> **The problem**
Reproduce verbatim the lines up to and including the one with "bm.to_mesh(p.data); bm.free()", starting from the first.

> **Data for this task**

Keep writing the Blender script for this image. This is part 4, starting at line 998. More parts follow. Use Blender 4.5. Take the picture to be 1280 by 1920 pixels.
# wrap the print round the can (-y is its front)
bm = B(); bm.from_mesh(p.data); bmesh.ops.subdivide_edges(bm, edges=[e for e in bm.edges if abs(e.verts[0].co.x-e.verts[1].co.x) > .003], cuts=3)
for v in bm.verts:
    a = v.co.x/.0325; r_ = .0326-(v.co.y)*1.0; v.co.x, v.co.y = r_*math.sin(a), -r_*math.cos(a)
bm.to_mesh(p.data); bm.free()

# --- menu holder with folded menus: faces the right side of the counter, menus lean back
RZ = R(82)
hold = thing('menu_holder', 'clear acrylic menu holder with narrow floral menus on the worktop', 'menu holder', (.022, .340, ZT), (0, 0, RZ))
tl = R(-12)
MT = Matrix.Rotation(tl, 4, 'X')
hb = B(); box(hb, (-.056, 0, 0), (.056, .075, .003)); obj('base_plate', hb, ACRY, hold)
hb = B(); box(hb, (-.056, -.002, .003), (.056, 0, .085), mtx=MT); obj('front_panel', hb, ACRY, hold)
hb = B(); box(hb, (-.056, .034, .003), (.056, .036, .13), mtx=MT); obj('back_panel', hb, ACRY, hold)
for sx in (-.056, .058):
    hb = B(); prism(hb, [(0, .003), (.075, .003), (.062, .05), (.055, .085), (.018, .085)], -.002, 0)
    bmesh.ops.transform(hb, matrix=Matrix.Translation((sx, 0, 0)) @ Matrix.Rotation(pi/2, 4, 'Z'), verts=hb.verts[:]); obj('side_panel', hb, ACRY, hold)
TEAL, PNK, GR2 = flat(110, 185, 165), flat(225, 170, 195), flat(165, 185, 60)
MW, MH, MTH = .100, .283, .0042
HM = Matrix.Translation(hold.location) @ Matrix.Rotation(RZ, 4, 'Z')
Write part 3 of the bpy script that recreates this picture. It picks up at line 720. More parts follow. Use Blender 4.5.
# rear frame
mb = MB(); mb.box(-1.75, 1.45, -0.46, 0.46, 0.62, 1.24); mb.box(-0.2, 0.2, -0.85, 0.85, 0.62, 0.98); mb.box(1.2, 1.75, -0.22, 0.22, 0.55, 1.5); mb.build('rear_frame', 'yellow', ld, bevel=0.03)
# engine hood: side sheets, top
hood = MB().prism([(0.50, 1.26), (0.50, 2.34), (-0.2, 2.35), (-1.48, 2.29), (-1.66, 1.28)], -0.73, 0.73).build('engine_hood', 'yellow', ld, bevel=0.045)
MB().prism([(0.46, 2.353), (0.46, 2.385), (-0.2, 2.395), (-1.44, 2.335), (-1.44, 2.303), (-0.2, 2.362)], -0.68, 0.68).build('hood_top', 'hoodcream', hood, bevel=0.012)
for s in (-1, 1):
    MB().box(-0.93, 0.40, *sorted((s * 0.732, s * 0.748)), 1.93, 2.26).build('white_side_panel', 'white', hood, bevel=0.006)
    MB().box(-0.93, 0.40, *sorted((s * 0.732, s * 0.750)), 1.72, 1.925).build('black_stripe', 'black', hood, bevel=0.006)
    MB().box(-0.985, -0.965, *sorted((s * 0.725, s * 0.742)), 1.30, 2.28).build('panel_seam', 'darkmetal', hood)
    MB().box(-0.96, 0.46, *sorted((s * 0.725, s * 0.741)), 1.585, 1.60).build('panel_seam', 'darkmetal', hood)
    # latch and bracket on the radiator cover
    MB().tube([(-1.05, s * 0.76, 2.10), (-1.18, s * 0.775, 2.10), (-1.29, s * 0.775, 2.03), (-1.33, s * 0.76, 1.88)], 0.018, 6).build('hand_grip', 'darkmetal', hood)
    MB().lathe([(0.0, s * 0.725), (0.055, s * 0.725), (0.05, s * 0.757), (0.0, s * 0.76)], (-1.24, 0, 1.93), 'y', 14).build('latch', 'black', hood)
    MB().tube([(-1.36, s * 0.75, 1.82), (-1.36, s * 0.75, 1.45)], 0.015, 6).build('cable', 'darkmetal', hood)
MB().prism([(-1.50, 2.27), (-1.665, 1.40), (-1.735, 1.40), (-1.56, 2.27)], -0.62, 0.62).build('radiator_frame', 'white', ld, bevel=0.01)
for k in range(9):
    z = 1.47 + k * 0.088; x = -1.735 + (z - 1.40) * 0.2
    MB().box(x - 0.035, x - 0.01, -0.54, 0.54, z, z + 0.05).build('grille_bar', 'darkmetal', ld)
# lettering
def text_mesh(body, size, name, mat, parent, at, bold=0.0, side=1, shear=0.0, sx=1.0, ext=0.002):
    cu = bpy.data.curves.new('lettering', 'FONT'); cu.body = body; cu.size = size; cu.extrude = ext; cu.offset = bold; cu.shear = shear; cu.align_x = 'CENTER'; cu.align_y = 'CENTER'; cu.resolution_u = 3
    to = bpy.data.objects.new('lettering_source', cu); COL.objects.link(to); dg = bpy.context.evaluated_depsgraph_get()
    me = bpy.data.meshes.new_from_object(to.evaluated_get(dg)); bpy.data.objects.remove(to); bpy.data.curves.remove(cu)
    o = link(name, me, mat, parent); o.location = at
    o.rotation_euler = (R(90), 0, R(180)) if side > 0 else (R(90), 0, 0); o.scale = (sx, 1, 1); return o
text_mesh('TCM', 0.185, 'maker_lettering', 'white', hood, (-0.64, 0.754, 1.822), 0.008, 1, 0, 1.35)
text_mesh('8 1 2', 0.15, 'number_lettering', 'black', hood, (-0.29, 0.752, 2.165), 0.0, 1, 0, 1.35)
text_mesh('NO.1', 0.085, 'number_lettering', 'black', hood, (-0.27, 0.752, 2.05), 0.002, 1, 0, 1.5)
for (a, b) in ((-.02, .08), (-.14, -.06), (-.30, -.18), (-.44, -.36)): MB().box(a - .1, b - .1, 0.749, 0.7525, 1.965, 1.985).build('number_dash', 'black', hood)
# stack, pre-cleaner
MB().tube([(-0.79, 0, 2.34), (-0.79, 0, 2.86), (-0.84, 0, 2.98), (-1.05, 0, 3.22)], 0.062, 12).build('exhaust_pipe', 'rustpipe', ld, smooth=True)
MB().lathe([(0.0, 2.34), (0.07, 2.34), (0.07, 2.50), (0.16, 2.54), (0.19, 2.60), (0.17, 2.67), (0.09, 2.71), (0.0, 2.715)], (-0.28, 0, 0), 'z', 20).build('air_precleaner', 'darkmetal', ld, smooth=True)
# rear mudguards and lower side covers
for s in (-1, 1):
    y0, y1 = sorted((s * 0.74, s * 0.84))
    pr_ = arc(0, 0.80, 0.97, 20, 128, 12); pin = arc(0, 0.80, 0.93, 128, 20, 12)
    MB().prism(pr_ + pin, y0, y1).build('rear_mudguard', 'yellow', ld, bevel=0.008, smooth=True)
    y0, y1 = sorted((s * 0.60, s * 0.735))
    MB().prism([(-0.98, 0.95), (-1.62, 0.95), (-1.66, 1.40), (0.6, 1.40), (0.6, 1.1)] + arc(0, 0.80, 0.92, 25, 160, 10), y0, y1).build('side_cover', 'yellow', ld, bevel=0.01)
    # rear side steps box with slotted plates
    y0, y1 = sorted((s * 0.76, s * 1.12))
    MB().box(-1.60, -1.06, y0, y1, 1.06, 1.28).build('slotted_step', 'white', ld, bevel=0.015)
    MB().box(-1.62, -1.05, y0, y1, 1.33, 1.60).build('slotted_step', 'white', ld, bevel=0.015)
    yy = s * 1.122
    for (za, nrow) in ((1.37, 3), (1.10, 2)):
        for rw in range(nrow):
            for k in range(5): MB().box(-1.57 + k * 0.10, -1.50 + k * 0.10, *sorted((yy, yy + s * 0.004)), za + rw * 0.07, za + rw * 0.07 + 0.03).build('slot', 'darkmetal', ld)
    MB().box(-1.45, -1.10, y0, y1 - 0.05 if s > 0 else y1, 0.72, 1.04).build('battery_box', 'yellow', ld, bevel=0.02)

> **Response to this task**
Keep writing the Blender script for this image. This is part 4, starting at line 998. More parts follow. Use Blender 4.5. Take the picture to be 1280 by 1920 pixels.
# wrap the print round the can (-y is its front)
bm = B(); bm.from_mesh(p.data); bmesh.ops.subdivide_edges(bm, edges=[e for e in bm.edges if abs(e.verts[0].co.x-e.verts[1].co.x) > .003], cuts=3)
for v in bm.verts:
    a = v.co.x/.0325; r_ = .0326-(v.co.y)*1.0; v.co.x, v.co.y = r_*math.sin(a), -r_*math.cos(a)
bm.to_mesh(p.data); bm.free()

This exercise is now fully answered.